Dès la première page du texte de la Commission sur la transition publiée aujourd’hui (14 janvier 2020), la nouvelle Commission rappelle l’ampleur des besoins pour financer la transition écologique : elle rappelle que la Commission Junker estimait déjà qu’il manquait « chaque année 260 milliards d’euros d’investissements » pour baisser de 40 % les émissions de CO2 d’ici 2030. A ce chiffre, elle ajoute un besoin de « 100 [à] 150 milliards pour répondre à d’autres objectifs environnementaux » (biodiversité, gestion des ressources…) et « 142 milliards pour répondre au besoin d’investissement dans les infrastructures sociales ».
Il manque donc, au minimum, 500 milliards d’investissements par an pour financer la transition écologique et sociale en Europe. Ce d’après la Commission européenne elle-même ! Et ce, en gardant un objectif de baisse des émissions de CO2 limité à 40 %. Alors même que la nouvelle Commission a été élue sur la promesse d’un Green Deal plus ambitieux. Le Plan dévoilé aujourd’hui n’est pas donc à la hauteur pour financer ce gigantesque chantier.
Quant au Fonds de Transition juste, nouvel outil introduit par la Commission Von der Leyen, il est doté de seulement 7,5 milliards sur 7 ans… A peine plus d’un milliard par an ! Cette faiblesse du budget est justifiée par l’effet de levier qu’espère susciter la Commission. Or l’incitation des acteurs privés est considérablement réduite lorsqu’il est question d’isolation des bâtiments ou de transformation du modèle agricole.

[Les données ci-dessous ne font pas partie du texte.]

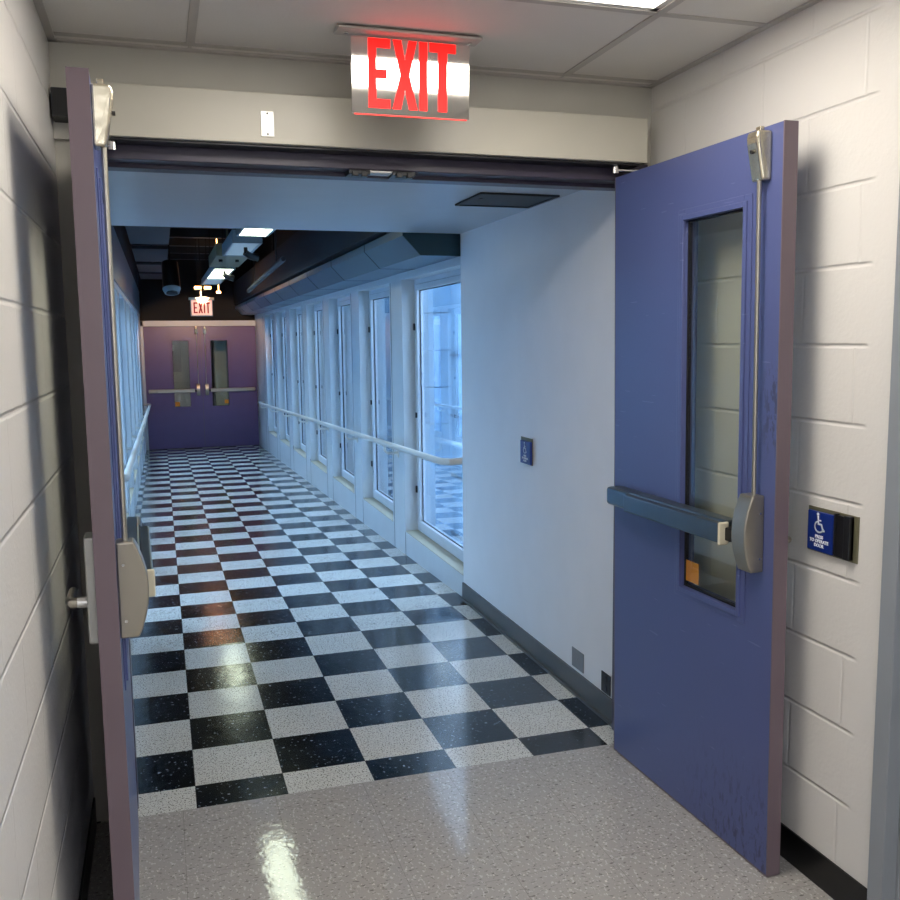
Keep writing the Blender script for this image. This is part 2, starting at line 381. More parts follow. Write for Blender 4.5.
# windows
struct('shade_strip', B(((CL, VY, 2.03), (CL+0.012, FY-0.06, 2.45))), 'teal', 'added teal strip painting the shade above the left hand windows')  # added strip: its teal stands in for shade along the wall top
wn = 0
def window(X, s, a, b, near_label):
    global wn; wn += 1
    z0, z1 = sill(a)+0.004, WT
    t = thing('window_%d' % wn, near_label, 'window', (X, (a+b)/2, z0), kind='structure')
    def xb(d0, d1): return sorted((X+d0*s, X+d1*s))
    def fr(d0, d1, m0, m1, mat, nm, bev=0.0):
        x0, x1 = xb(d0, d1); bm = bmesh.new()
        box(bm, (x0, a+m0, z0+m0), (x1, a+m1, z1-m0)); box(bm, (x0, b-m1, z0+m0), (x1, b-m0, z1-m0))
        box(bm, (x0, a+m1, z0+m0), (x1, b-m1, z0+m1)); box(bm, (x0, a+m1, z1-m1), (x1, b-m1, z1-m0))
        return obj(nm, bm, mat, t, bevel=bev)
    f = fr(0.095, 0.14, 0.0, 0.035, 'alu', 'window_frame', 0.003)
    fr(0.10, 0.104, 0.034, 0.040, 'gasket', 'frame_joint')
    fr(0.09, 0.135, 0.038, 0.078, 'alu', 'sash', 0.003)
    fr(0.112, 0.1175, 0.078, 0.084, 'gasket', 'gasket')
    x0, x1 = xb(0.118, 0.124)
    obj('pane', B(((x0, a+0.08, z0+0.08), (x1, b-0.08, z1-0.08))), 'winglass', t)
    x0, x1 = xb(0.078, 0.09)
    obj('latch', B(((x0, b-0.055, 0.98), (x1, b-0.035, 1.02))), 'gasket', t, bevel=0.003)
    for zz in (0.42, 1.62): obj('hinge', B(((x0, b-0.03, zz), (x1, b-0.015, zz+0.05))), 'gasket', t)
    return t
ordn = ['nearest', 'second', 'third', 'fourth', 'fifth', 'sixth', 'furthest']
for k, (a, b) in enumerate(WINS):
    window(CR, 1, a, b, 'tall white framed window on the right of the corridor, %s from the viewer' % ordn[k])
for k, (a, b) in enumerate(WINS):
    window(CL, -1, a, b, 'tall white framed window on the left of the corridor, %s from the viewer' % ordn[k])
# upper part of the corridor: black open ceiling above
struct('wall_right', B(((CR, VY, 2.45), (CR+0.14, FY, 3.3))), 'darkceil'); struct('wall_left', B(((CL-0.14, VY, 2.30), (CL+0.004, FY, 3.3))), 'darkceil')
struct('ceiling', B(((CL-0.2, VY-0.1, 3.2), (CR+0.2, FY+0.2, 3.3))), 'darkceil', 'black open ceiling of the corridor')
struct('wall_front', B(((CL-0.1, VY-0.12, VC+0.02), (CR+0.1, VY-0.002, 3.3))), 'darkceil')
struct('ceiling', B(((CL-0.25, WY+0.17, VC+0.3), (CR+0.2, VY, VC+0.36))), 'darkceil')
# far wall, its frame and the dim room behind the far doors' glass
FL, FR_, FT = -0.315, 1.655, 1.838
zf_ = fz(FY)
struct('wall_far', B(((CL-0.1, FY-0.02, 1.93), (CR+0.1, FY+0.15, 3.3))), 'darkceil', 'black painted wall above the far doors')
bm = B(((CL, FY-0.06, zf_), (FL, FY+0.1, 1.93)), ((FR_, FY-0.06, zf_), (CR+0.0, FY+0.1, 1.93)), ((CL, FY-0.06, FT), (CR, FY+0.1, 1.935)))
box(bm, (FR_-0.005, FY-0.36, zf_), (CR+0.001, FY-0.28, 2.0))
struct('trim_8', bm, 'corridor', 'white steel frame around the far double doors', bevel=0.004)
struct('wall_back', B(((CL-0.1, FY+2.2, -0.6), (CR+0.1, FY+2.3, 2.6)), ((CL-0.15, FY+0.1, -0.6), (CL-0.1, FY+2.3, 2.6)), ((CR+0.1, FY+0.1, -0.6), (CR+0.15, FY+2.3, 2.6)), ((CL-0.1, FY+0.1, 2.5), (CR+0.1, FY+2.3, 2.6))), 'dimroom')

# ================================================================== DOOR LEAVES
def leaf(name, label, loc, rz, m, W, H, win, mat_face, hardware_dark, near=True):
    """hinge at the origin, leaf along +x, push side at y=0 facing m"""
    t = thing(name, label, 'door', loc, rz, kind='structure')
    th = 0.044
    def Y(a, b): return sorted((m*a, m*b))
    def bx(bm, s0, s1, z0, z1, d0, d1):
        y0, y1 = Y(d0, d1); box(bm, (s0, y0, z0), (s1, y1, z1)); return bm
    s0, s1, z0, z1 = win
    bm = bmesh.new(); e = 0.004
    bx(bm, e, W-e, 0.008, z0, -th+e, 0); bx(bm, e, W-e, z1, H, -th+e, 0); bx(bm, e, s0, z0, z1, -th+e, 0); bx(bm, s1, W-e, z0, z1, -th+e, 0)
    obj('slab', bm, mat_face, t, local=True)
    bm = bmesh.new(); bx(bm, W-e, W, 0.006, H+0.001, -th, 0.0005); bx(bm, 0, e, 0.006, H+0.001, -th, 0.0005); bx(bm, 0, W, 0.004, 0.008, -th, 0)
    obj('door_edge', bm, 'edge', t, local=True)
    # glazing stop around the glass, both faces
    bm = bmesh.new(); g = 0.018
    for d0, d1 in ((0.0, 0.006), (-th-0.004, -th+0.008)):
        for gg, dd0, dd1 in ((0.034, d0, d1*0.6 if d1 > 0 else d1), (0.016, d0, d1*1.5 if d1 > 0 else d1)):
            bx(bm, s0-gg, s0, z0-gg, z1+gg, dd0, dd1); bx(bm, s1, s1+gg, z0-gg, z1+gg, dd0, dd1)
            bx(bm, s0, s1, z0-gg, z0, dd0, dd1); bx(bm, s0, s1, z1, z1+gg, dd0, dd1)
    obj('window_frame', bm, mat_face, t, local=True, bevel=0.002)
    bm = bmesh.new()
    k = 0.006
    bx(bm, s0, s0+k, z0, z1, -0.022, -0.010); bx(bm, s1-k, s1, z0, z1, -0.022, -0.010); bx(bm, s0, s1, z0, z0+k, -0.022, -0.010); bx(bm, s0, s1, z1-k, z1, -0.022, -0.010)
    obj('gasket', bm, 'seal', t, local=True)
    bm = bmesh.new(); bx(bm, s0+k, s1-k, z0+k, z1-k, -0.018, -0.013)
    obj('pane', bm, 'doorglass', t, local=True)
    # push bar: rail on the door, pad in front, end cap
    o_ = W-0.895
    zb = 0.958 if near else 1.02
    p = obj('push_bar', bx(bmesh.new(), 0.05, 0.740+o_, zb, zb+0.066, 0.0, 0.050), 'barmetal' if near else 'steel', t, local=True, bevel=0.006)
    obj('bar_pad', bx(bmesh.new(), 0.20, 0.744+o_, zb+0.003, zb+0.062, 0.050, 0.078), 'barmetal' if near else 'steel', p, local=True, bevel=0.005)
    obj('end_cap', bx(bmesh.new(), 0.744+o_, 0.753+o_, zb-0.001, zb+0.066, 0.046, 0.081), 'cream', p, local=True, bevel=0.006)
    obj('bar_arm', bx(bmesh.new(), 0.740+o_, 0.80+o_, zb+0.012, zb+0.050, 0.0, 0.060), 'blackp', p, local=True, bevel=0.003)
    obj('hinge_bracket', bx(bmesh.new(), 0.040, 0.20, zb+0.001, zb+0.065, 0.001, 0.058), 'barmetal' if near else 'steel', p, local=True, bevel=0.012, seg=3)
    # centre case with a bowed front
    zc0, zc1 = (0.893, 1.112) if near else (0.96, 1.17)
    def prof(bm, za, zb2, fn, sa, sb, n=12, sl=0.0):
        pts = [(0.0, za)] + [(fn(i/n), za+(zb2-za)*i/n) for i in range(n+1)] + [(0.0, zb2)]
        A = [bm.verts.new((sa + (sl if d > 0.02 else 0), m*d, z)) for d, z in pts]; Bq = [bm.verts.new((sb - (sl if d > 0.02 else 0), m*d, z)) for d, z in pts]
        q = len(pts); bm.faces.new(A); bm.faces.new(Bq[::-1])
        for i in range(q): bm.faces.new((A[i], A[(i+1) % q], Bq[(i+1) % q], Bq[i]))
        return bm
    bm = prof(bmesh.new(), zc0, zc1, lambda u: 0.032+0.034*math.sin(math.pi*min(1, max(0, 0.06+u*0.90)))**0.8, 0.788+o_, 0.848+o_)
    cs = obj('latch_case', bm, 'case', t, local=True, bevel=0.004, seg=2)
    for zz in (zc0+0.04, zc1-0.05):
        bm = tube(bmesh.new(), [(0.846+o_, m*0.014, zz), (0.8505+o_, m*0.014, zz)], 0.0035, 8)
        obj('screw', bm, 'chrome', cs, local=True)
    # top latch with hollowed casting, strike tab
    zt = H-0.143 if near else H-0.14
    bm = prof(bmesh.new(), zt, H-0.014, lambda u: 0.026+0.019*min(1, u*1.25)-0.004*(u > 0.95), 0.789+o_, 0.848+o_, 8, 0.006)
    tl = obj('top_latch', bm, 'cast', t, local=True, bevel=0.006, seg=3)
    obj('latch_bolt', bx(bmesh.new(), 0.810+o_, 0.830+o_, H-0.02, H-0.001, 0.012, 0.026), 'cast', tl, local=True, bevel=0.002)
    bm = tube(bmesh.new(), [(0.818+o_, m*0.040, zt+0.075), (0.818+o_, m*0.047, zt+0.075)], 0.005, 8); obj('screw', bm, 'seal', tl, local=True)
    bm = tube(bmesh.new(), [(0.826+o_, m*0.020, zc1-0.005), (0.822+o_, m*0.020, zt+0.01)], 0.0062, 10)
    obj('latch_rod', bm, 'steel', t, local=True, smooth=True)
    if near:
        # pull side: escutcheon plate and lever
        pl = obj('trim_plate', bx(bmesh.new(), 0.785, 0.862, 0.885, 1.127, -th-0.022, -th), 'galv', t, local=True, bevel=0.004)
        bm = tube(bmesh.new(), [(0.825, -m*(th+0.021), 0.974), (0.825, -m*(th+0.044), 0.974)], 0.0145, 16); obj('lever_hub', bm, 'chrome', pl, local=True, smooth=True)
        bm = tube(bmesh.new(), [(0.825, -m*(th+0.043), 0.974), (0.825, -m*(th+0.054), 0.974), (0.81, -m*(th+0.058), 0.974), (0.72, -m*(th+0.058), 0.974)], [0.012, 0.012, 0.012, 0.011], 12)
        obj('lever', bm, 'steel', pl, local=True, smooth=True)
        # hinges
        for zz in (0.25, 1.05, 1.85):
            bm = tube(bmesh.new(), [(-0.004, -m*(th+0.003), zz), (-0.004, -m*(th+0.003), zz+0.11)], 0.007, 8)
            obj('hinge', bm, 'steel', t, local=True)
    # sticker on the glass
    a_ = (0.447, 0.515) if near else ((s0+0.01, s0+0.075) if m < 0 else (s0+0.012, s0+0.077))
    return t, bx, m

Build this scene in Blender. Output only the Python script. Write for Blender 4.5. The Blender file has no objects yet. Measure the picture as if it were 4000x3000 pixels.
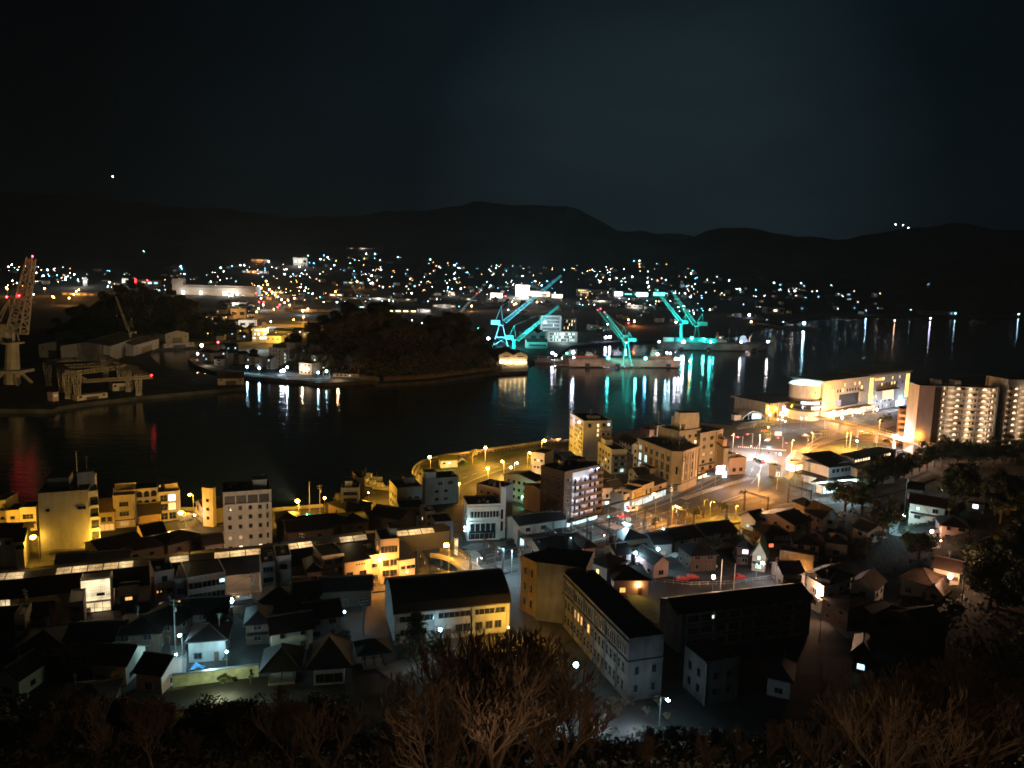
import bpy, bmesh, math, random
from mathutils import Vector, Matrix, noise
from mathutils.geometry import tessellate_polygon
random.seed(7)
PI = math.pi
scene = bpy.context.scene
COL = scene.collection

# ------------------------------------------------------------------ camera
FPX, PITCH, ROLL, CAMH = 3000.0, math.radians(8.0), math.radians(1.5), 85.0
cam_d = bpy.data.cameras.new('camera'); cam = bpy.data.objects.new('camera', cam_d); COL.objects.link(cam)
cam_d.sensor_width = 36; cam_d.lens = 36 * FPX / 4000; cam_d.clip_start = 0.5; cam_d.clip_end = 30000
cam.location = (0, 0, CAMH)
cam.rotation_mode = 'XYZ'
cam.matrix_world = (Matrix.Translation((0, 0, CAMH)) @ Matrix.Rotation(PI/2 - PITCH, 4, 'X') @ Matrix.Rotation(ROLL, 4, 'Z'))
scene.camera = cam

def ray(px, py):
    u, v = px - 2000, py - 1500
    u2 = u*math.cos(ROLL) + v*math.sin(ROLL); v2 = -u*math.sin(ROLL) + v*math.cos(ROLL)
    z = -v2/FPX
    return Vector((u2/FPX, math.cos(PITCH) + math.sin(PITCH)*z, -math.sin(PITCH) + math.cos(PITCH)*z))
def W(px, py, z=0.0):
    d = ray(px, py); t = (z-CAMH)/d.z
    return Vector((d.x*t, d.y*t, z))
def AT(px, py, Y):
    d = ray(px, py); t = Y/d.y
    return Vector((d.x*t, Y, CAMH + d.z*t))
def S(t):
    t = max(0.0, min(1.0, t)); return t*t*(3-2*t)
def T(x, y):                                   # near hillside
    a = 0.62*(131-max(y, 88)) + .42*max(0, 88-y); a = 0.5*(a + math.sqrt(a*a + 16)) - 1.2
    if y > 150: a *= max(0, 1-(y-150)/20)
    b = 30*S((x-92)/95)*S((300-y)/75)
    b += 5*S((x-95)/30)*S((200-y)/40)
    return max(0.0, max(a, b)) if y > 20 else max(a, b)
def hit(px, py):
    d = ray(px, py); t = 60.0
    while t < 1500:
        p = Vector((0, 0, CAMH)) + d*t
        if p.z <= T(p.x, p.y): return p
        t += 0.5
    return W(px, py)

# far hills
SKY1 = [(-900,780),(-400,760),(0,740),(400,765),(800,805),(1200,845),(1350,838),(1500,828),(1700,800),(1850,776),(1930,774),(2000,785),(2100,792),(2200,793),(2330,850),(2400,888),(2550,912),(2670,934),(2760,896),(2850,876),(2950,884),(3050,908),(3150,928),(3250,972),(3400,1003),(3700,1015),(4300,1040),(5200,1060)]
SKY2 = [(-900,860),(1800,880),(2200,850),(2350,880),(2600,900),(2800,912),(3000,910),(3200,914),(3300,925),(3400,905),(3500,872),(3700,856),(4000,880),(5200,930)]
def interp(tab, x):
    if x <= tab[0][0]: return tab[0][1]
    for (a, b), (c, d) in zip(tab, tab[1:]):
        if x <= c: return b + (d-b)*(x-a)/(c-a)
    return tab[-1][1]
YS = [(-900,1500),(0,1600),(1000,1700),(2000,2000),(3000,2100),(3300,2350),(4000,2500),(5200,2700)]
def hillz(px, Y):
    ys = interp(YS, px); yr = 4700.0
    zr = AT(px, interp(SKY1, px), yr).z
    s = (Y-ys)/(yr-ys)
    if s <= 0: return 0.4
    return 0.4 + (zr-0.4)*(0.35*s + 0.65*s**2.2)
def farhit(px, py):
    d = ray(px, py); Y = 560.0
    while Y < 4700:
        z = CAMH + d.z*Y/d.y
        if z <= hillz(px, Y): return Vector((d.x*Y/d.y, Y, z))
        Y += 6
    return Vector((d.x*4690/d.y, 4690, CAMH + d.z*4690/d.y))

# ------------------------------------------------------------------ materials
MATS = {}
def mat(name, col, rough=0.8, var=0.25, scale=0.6, metal=0.0, bump=0.0, stretch=1.0, wave=0.0, spec=0.5, patch=0.0):
    if name in MATS: return MATS[name]
    m = bpy.data.materials.new(name); m.use_nodes = True; nt = m.node_tree; N = nt.nodes; L = nt.links
    b = N['Principled BSDF']
    b.inputs['Roughness'].default_value = rough; b.inputs['Metallic'].default_value = metal
    b.inputs['Specular IOR Level'].default_value = spec
    tc = N.new('ShaderNodeTexCoord'); mp = N.new('ShaderNodeMapping'); mp.inputs['Scale'].default_value = (scale, scale, scale*stretch)
    L.new(tc.outputs['Object'], mp.inputs[0])
    nz = N.new('ShaderNodeTexNoise'); nz.inputs['Detail'].default_value = 6; nz.inputs['Roughness'].default_value = .65
    nz.inputs['Scale'].default_value = 1.0
    L.new(mp.outputs[0], nz.inputs['Vector'])
    rp = N.new('ShaderNodeValToRGB'); e = rp.color_ramp.elements
    lo = [c*(1-var) for c in col]; hi = [min(1, c*(1+var*.6)) for c in col]
    e[0].position = .3; e[0].color = (*lo, 1); e[1].position = .7; e[1].color = (*hi, 1)
    L.new(nz.outputs['Fac'], rp.inputs[0]); out = rp.outputs[0]
    if wave:
        wv = N.new('ShaderNodeTexWave'); wv.inputs['Scale'].default_value = wave; wv.inputs['Distortion'].default_value = .3
        wv.bands_direction = 'X'; L.new(tc.outputs['Object'], wv.inputs[0])
        mx = N.new('ShaderNodeMix'); mx.data_type = 'RGBA'; mx.blend_type = 'MULTIPLY'; mx.inputs[0].default_value = .5
        L.new(out, mx.inputs[6]); L.new(wv.outputs['Color'], mx.inputs[7]); out = mx.outputs[2]
    if patch:
        n2 = N.new('ShaderNodeTexNoise'); n2.inputs['Scale'].default_value = .11; n2.inputs['Detail'].default_value = 4
        L.new(tc.outputs['Object'], n2.inputs['Vector'])
        r2 = N.new('ShaderNodeValToRGB'); q = r2.color_ramp.elements
        q[0].position = .42; q[0].color = (1-patch,)*3+(1,); q[1].position = .58; q[1].color = (1, 1, 1, 1)
        L.new(n2.outputs['Fac'], r2.inputs[0])
        mx = N.new('ShaderNodeMix'); mx.data_type = 'RGBA'; mx.blend_type = 'MULTIPLY'; mx.inputs[0].default_value = 1
        L.new(out, mx.inputs[6]); L.new(r2.outputs[0], mx.inputs[7]); out = mx.outputs[2]
    L.new(out, b.inputs['Base Color'])
    if bump:
        bp = N.new('ShaderNodeBump'); bp.inputs['Strength'].default_value = bump; bp.inputs['Distance'].default_value = .1
        L.new(nz.outputs['Fac'], bp.inputs['Height']); L.new(bp.outputs[0], b.inputs['Normal'])
    MATS[name] = m; return m
def emit(name, col, strength, vary=0.0, sample=False, noise_s=0.0, base=(0.3,0.3,0.3)):
    if name in MATS: return MATS[name]
    m = bpy.data.materials.new(name); m.use_nodes = True; nt = m.node_tree; N = nt.nodes; L = nt.links
    b = N['Principled BSDF']; b.inputs['Base Color'].default_value = (*base, 1); b.inputs['Roughness'].default_value = .4
    b.inputs['Emission Color'].default_value = (*col, 1); b.inputs['Emission Strength'].default_value = strength
    last = None
    if vary:
        oi = N.new('ShaderNodeObjectInfo'); mr = N.new('ShaderNodeMapRange')
        mr.inputs['To Min'].default_value = strength*(1-vary); mr.inputs['To Max'].default_value = strength*(1+vary)
        L.new(oi.outputs['Random'], mr.inputs['Value']); last = mr.outputs[0]
    if noise_s:
        tc = N.new('ShaderNodeTexCoord'); nz = N.new('ShaderNodeTexNoise'); nz.inputs['Scale'].default_value = noise_s
        nz.inputs['Detail'].default_value = 3
        L.new(tc.outputs['Object'], nz.inputs['Vector'])
        mr2 = N.new('ShaderNodeMapRange'); mr2.inputs['From Min'].default_value = .3; mr2.inputs['From Max'].default_value = .7
        mr2.inputs['To Min'].default_value = .35; mr2.inputs['To Max'].default_value = 1.3
        L.new(nz.outputs['Fac'], mr2.inputs['Value'])
        mm = N.new('ShaderNodeMath'); mm.operation = 'MULTIPLY'; L.new(mr2.outputs[0], mm.inputs[0])
        if last: L.new(last, mm.inputs[1])
        else: mm.inputs[1].default_value = strength
        last = mm.outputs[0]
    if last: L.new(last, b.inputs['Emission Strength'])
    m.cycles.emission_sampling = 'AUTO' if sample else 'NONE'
    MATS[name] = m; return m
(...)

Ce Plan est un premier pas. Il ne saurait suffire en l’état. En ce sens, nous soulignons que la Commission envisage elle-même d’augmenter les financements après l’été 2020, lorsque l’ambition pour 2030 aura été officiellement revue à la hausse.
« Le financement du Green Deal européen n’est pas seulement gage d’efficacité, il est gage de crédibilité pour la Commission européenne. Les citoyens d’Europe, du monde, appellent à un changement de la marche économique pour respecter la finitude de la biosphère et lutter contre les inégalités. Il en va de la confiance qu’ils accorderont aux institutions qui les gouvernent », déclare Aurore Lalucq, eurodéputée et rapportrice du Semestre européen 2020, instance qui sera incontournable dans le changement de cap que les politiques économiques européennes devront faire.
« Quelle est vraiment notre ambition ? Si nous voulons vraiment avoir une grande ambition, nous devons avoir un grand budget », affirme Pierre Larrouturou, eurodéputé et Rapporteur général du Budget 2021. « Ursula von der Leyen aime citer JF.Kennedy (We choose to go to the Moon) mais Kennedy ne s’est pas contenté d’un discours : il a pris une décision politique forte et le budget de la NASA a été multiplié par 15 en 5 ans. De même, le Green deal est un hommage au New deal de Roosevelt. Pour financer son New deal, qui a redonné un emploi à des millions d’Américains, Roosevelt n’a pas eu peur de tripler l’ensemble du budget fédéral, en mettant en place une fiscalité à la hauteur des enjeux ».
Saluons l’ouverture de la Commission pour des financements plus élevés, une fois que l’ambition pour 2030 aura été rehaussée. Mais il faut faire les choses dans l’ordre : il est en effet crucial de convaincre les États membres avant l’été de revoir leur ambition à la hausse, à temps pour lancer une dynamique positive avant la COP26. La meilleure manière d’y arriver, c’est de leur montrer, sans attendre, qu’il est possible de financer cette ambition, sans augmenter la contribution des États membres ni les impôts sur les citoyens.
Et c’est possible : la Banque Centrale Européenne a, chaque mois, 100 milliards € à investir. Pourquoi ne pas les injecter dans la banque du climat ? Un impôt européen sur les bénéfices pourrait mobiliser 100 milliards € par an, et une taxe sur le kérosène, jusque 27 milliards… Les options sont nombreuses pour un financement sérieux du Green Deal.
Avec les feux qui ravagent l’Australie, tout le monde comprend en Europe qu’il est crucial de réussir le Green deal. Nous n’avons pas droit à l’erreur. Rien ne serait pire qu’un Green deal sans vrai financement. Nous allons tout faire, dans les 6 prochains mois, pour que l’Europe se dote de nouveaux outils pour financer la bataille du Climat.